### Input material

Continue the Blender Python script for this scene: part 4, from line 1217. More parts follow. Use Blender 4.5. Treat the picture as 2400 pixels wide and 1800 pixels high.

---

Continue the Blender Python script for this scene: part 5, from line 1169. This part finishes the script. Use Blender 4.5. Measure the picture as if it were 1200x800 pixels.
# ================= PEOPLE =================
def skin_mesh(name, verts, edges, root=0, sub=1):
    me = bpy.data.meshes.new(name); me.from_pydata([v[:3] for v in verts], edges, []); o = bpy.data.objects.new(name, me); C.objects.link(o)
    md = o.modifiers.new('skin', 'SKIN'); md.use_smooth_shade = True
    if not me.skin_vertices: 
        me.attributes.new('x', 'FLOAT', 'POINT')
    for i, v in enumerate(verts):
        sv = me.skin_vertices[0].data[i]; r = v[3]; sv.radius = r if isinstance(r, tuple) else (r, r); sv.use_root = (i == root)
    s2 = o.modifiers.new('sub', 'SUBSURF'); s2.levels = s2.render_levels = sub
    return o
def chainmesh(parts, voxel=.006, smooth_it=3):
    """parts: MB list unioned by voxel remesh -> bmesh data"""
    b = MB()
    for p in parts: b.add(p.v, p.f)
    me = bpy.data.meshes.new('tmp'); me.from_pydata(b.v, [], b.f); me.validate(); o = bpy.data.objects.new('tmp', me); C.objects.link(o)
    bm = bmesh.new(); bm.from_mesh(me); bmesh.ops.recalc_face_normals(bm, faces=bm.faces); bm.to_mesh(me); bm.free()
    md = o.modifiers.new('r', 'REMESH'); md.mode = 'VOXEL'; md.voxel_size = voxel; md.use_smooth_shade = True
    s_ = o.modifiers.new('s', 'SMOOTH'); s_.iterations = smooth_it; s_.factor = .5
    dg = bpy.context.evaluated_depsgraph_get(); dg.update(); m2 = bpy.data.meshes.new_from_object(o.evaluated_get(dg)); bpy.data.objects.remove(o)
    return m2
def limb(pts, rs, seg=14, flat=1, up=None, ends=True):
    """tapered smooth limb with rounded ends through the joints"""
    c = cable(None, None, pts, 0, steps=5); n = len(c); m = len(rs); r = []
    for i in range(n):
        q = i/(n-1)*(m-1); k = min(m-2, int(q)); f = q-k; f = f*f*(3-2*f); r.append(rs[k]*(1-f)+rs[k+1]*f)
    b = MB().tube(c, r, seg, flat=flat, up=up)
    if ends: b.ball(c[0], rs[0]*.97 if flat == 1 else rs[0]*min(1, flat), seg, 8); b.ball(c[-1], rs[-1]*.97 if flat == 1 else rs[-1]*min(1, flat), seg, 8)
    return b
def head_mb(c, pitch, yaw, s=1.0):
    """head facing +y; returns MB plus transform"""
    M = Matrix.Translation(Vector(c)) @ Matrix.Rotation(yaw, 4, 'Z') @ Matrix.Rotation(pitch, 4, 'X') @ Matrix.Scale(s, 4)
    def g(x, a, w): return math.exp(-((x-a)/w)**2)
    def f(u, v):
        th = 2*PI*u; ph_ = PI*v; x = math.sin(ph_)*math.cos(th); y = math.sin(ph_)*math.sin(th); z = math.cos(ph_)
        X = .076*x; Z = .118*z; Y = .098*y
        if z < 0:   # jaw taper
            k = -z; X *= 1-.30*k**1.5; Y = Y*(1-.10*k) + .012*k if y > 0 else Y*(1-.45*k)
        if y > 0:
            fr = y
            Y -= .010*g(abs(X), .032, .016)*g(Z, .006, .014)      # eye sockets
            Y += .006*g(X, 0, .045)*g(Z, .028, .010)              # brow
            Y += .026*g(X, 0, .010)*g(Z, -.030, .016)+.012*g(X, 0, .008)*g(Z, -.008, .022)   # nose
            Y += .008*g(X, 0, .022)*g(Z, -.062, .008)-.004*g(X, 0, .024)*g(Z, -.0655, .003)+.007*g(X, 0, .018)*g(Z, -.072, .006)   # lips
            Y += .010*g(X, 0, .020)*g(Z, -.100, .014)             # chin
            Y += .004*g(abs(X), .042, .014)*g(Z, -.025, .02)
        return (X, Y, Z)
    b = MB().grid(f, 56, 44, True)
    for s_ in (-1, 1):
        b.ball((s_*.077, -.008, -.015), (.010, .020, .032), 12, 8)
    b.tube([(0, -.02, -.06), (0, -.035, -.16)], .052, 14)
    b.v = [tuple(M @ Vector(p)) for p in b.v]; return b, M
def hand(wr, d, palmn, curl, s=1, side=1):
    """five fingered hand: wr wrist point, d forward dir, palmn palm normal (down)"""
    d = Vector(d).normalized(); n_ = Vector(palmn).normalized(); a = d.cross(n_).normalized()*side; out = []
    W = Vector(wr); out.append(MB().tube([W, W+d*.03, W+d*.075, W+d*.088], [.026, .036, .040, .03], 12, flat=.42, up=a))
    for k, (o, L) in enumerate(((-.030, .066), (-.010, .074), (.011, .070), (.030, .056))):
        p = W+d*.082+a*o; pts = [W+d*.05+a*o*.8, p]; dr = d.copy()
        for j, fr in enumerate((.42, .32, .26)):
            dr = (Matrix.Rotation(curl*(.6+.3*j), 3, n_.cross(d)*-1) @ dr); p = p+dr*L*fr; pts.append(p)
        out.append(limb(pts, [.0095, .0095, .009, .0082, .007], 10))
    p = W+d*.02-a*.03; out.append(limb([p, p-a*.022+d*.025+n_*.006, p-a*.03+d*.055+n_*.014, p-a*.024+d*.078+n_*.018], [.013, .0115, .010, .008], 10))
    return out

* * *

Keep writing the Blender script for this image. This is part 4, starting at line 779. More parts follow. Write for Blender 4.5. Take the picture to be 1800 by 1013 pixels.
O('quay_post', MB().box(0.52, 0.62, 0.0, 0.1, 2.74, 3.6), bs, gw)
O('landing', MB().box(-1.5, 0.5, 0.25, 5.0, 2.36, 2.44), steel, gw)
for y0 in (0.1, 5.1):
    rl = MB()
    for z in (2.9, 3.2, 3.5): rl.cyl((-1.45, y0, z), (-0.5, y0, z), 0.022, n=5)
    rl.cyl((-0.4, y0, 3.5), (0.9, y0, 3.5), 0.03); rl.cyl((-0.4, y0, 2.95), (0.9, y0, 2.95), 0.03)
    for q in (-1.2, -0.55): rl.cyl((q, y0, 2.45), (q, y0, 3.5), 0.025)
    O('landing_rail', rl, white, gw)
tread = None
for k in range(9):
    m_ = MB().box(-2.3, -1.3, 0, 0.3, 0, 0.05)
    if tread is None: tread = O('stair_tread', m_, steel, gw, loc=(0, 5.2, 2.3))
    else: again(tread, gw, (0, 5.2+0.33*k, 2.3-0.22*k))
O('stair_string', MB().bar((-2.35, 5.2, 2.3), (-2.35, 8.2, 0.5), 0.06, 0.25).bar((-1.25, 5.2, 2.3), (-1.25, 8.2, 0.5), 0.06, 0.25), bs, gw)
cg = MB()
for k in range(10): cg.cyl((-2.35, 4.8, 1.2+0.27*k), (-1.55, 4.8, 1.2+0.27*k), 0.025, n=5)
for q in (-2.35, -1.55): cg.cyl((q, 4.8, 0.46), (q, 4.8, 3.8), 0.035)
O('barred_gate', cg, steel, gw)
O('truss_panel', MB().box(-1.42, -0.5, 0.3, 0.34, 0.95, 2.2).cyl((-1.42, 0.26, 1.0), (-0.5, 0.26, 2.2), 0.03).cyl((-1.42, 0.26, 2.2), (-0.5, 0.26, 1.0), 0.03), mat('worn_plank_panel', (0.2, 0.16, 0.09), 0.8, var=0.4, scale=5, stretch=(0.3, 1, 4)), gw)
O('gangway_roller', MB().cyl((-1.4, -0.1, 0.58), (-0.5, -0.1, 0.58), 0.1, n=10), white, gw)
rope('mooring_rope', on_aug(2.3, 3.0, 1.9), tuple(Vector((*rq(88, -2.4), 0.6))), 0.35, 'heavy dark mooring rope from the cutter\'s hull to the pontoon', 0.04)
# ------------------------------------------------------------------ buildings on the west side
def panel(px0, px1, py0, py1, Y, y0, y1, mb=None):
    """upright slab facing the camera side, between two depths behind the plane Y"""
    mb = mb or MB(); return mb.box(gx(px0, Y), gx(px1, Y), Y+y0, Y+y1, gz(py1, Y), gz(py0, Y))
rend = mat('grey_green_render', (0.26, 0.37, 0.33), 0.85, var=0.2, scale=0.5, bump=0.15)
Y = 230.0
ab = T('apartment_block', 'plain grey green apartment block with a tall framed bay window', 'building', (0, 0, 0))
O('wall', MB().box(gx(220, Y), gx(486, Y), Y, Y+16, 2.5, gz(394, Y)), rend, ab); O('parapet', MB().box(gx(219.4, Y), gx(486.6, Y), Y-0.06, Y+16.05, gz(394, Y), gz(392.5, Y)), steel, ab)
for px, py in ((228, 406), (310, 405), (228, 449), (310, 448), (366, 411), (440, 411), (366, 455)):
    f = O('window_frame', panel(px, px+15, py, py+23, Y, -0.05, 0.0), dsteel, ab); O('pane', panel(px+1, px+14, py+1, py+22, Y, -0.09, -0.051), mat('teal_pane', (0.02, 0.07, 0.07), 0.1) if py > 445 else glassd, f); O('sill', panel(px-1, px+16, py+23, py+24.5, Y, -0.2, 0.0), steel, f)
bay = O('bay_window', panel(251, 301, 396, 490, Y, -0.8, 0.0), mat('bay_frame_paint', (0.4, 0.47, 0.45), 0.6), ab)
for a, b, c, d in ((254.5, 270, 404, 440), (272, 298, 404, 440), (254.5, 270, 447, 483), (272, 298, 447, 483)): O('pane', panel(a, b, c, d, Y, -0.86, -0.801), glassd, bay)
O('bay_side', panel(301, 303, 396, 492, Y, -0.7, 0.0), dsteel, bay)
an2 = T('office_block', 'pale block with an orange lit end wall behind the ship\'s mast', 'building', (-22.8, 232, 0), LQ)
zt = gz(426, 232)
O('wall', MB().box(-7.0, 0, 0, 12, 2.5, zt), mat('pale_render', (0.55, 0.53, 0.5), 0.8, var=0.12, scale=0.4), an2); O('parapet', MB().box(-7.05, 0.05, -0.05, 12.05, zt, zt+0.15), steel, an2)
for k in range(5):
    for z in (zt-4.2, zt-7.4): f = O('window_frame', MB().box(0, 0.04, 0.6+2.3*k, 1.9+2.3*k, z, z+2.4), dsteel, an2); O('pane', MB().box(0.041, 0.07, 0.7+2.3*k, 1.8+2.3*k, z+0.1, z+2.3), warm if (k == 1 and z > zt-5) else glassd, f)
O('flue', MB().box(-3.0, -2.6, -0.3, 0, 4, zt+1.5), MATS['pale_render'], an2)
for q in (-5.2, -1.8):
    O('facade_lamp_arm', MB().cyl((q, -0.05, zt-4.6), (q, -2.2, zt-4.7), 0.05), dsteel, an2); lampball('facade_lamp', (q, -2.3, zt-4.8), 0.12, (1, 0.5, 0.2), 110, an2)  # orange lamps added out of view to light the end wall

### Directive
Note every line above where the string "Continue" shows up, and copy those lines.

### Response to the exercise
Continue the Blender Python script for this scene: part 4, from line 1217. More parts follow. Use Blender 4.5. Treat the picture as 2400 pixels wide and 1800 pixels high.
Continue the Blender Python script for this scene: part 5, from line 1169. This part finishes the script. Use Blender 4.5. Measure the picture as if it were 1200x800 pixels.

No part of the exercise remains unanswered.